## WHAT NEEDS TO BE DONE
Retype the complete listing exactly as it appears.
* begin GIVEN INFORMATION *
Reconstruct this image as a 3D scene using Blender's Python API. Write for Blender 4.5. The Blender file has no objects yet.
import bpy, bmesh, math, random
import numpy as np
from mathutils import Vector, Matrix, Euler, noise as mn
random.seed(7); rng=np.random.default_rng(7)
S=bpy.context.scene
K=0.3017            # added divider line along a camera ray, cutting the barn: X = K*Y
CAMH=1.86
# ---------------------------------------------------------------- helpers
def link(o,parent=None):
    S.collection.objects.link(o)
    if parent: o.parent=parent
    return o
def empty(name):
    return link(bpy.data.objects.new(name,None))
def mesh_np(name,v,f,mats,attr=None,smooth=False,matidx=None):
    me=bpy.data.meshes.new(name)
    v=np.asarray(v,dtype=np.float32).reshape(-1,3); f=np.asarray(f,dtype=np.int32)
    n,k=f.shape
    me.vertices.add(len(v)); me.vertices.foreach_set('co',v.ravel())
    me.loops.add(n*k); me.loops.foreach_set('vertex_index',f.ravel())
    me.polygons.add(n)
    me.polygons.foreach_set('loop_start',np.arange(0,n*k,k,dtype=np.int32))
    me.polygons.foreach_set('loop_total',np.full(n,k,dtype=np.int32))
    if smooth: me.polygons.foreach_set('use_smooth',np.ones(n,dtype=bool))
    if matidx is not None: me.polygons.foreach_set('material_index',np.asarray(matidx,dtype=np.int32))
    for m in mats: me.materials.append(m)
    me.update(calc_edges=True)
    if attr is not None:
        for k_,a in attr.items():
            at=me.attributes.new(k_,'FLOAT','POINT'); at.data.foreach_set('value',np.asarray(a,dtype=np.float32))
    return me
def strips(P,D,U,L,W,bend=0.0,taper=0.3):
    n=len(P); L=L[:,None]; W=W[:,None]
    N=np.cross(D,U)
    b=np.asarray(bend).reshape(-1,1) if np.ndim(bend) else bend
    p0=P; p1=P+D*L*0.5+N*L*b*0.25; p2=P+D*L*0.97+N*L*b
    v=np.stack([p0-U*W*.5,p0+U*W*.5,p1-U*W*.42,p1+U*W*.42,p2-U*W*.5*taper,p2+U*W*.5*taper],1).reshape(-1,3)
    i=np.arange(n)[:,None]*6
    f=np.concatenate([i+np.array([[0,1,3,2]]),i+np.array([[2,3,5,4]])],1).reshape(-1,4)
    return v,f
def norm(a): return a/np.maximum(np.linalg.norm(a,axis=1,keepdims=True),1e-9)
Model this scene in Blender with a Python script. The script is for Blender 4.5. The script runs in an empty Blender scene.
* end GIVEN INFORMATION *
## RESPONSE TO THE EXERCISE
Reconstruct this image as a 3D scene using Blender's Python API. Write for Blender 4.5. The Blender file has no objects yet.
import bpy, bmesh, math, random
import numpy as np
from mathutils import Vector, Matrix, Euler, noise as mn
random.seed(7); rng=np.random.default_rng(7)
S=bpy.context.scene
K=0.3017            # added divider line along a camera ray, cutting the barn: X = K*Y
CAMH=1.86
# ---------------------------------------------------------------- helpers
def link(o,parent=None):
    S.collection.objects.link(o)
    if parent: o.parent=parent
    return o
def empty(name):
    return link(bpy.data.objects.new(name,None))
def mesh_np(name,v,f,mats,attr=None,smooth=False,matidx=None):
    me=bpy.data.meshes.new(name)
    v=np.asarray(v,dtype=np.float32).reshape(-1,3); f=np.asarray(f,dtype=np.int32)
    n,k=f.shape
    me.vertices.add(len(v)); me.vertices.foreach_set('co',v.ravel())
    me.loops.add(n*k); me.loops.foreach_set('vertex_index',f.ravel())
    me.polygons.add(n)
    me.polygons.foreach_set('loop_start',np.arange(0,n*k,k,dtype=np.int32))
    me.polygons.foreach_set('loop_total',np.full(n,k,dtype=np.int32))
    if smooth: me.polygons.foreach_set('use_smooth',np.ones(n,dtype=bool))
    if matidx is not None: me.polygons.foreach_set('material_index',np.asarray(matidx,dtype=np.int32))
    for m in mats: me.materials.append(m)
    me.update(calc_edges=True)
    if attr is not None:
        for k_,a in attr.items():
            at=me.attributes.new(k_,'FLOAT','POINT'); at.data.foreach_set('value',np.asarray(a,dtype=np.float32))
    return me
def strips(P,D,U,L,W,bend=0.0,taper=0.3):
    n=len(P); L=L[:,None]; W=W[:,None]
    N=np.cross(D,U)
    b=np.asarray(bend).reshape(-1,1) if np.ndim(bend) else bend
    p0=P; p1=P+D*L*0.5+N*L*b*0.25; p2=P+D*L*0.97+N*L*b
    v=np.stack([p0-U*W*.5,p0+U*W*.5,p1-U*W*.42,p1+U*W*.42,p2-U*W*.5*taper,p2+U*W*.5*taper],1).reshape(-1,3)
    i=np.arange(n)[:,None]*6
    f=np.concatenate([i+np.array([[0,1,3,2]]),i+np.array([[2,3,5,4]])],1).reshape(-1,4)
    return v,f
def norm(a): return a/np.maximum(np.linalg.norm(a,axis=1,keepdims=True),1e-9)
Model this scene in Blender with a Python script. The script is for Blender 4.5. The script runs in an empty Blender scene.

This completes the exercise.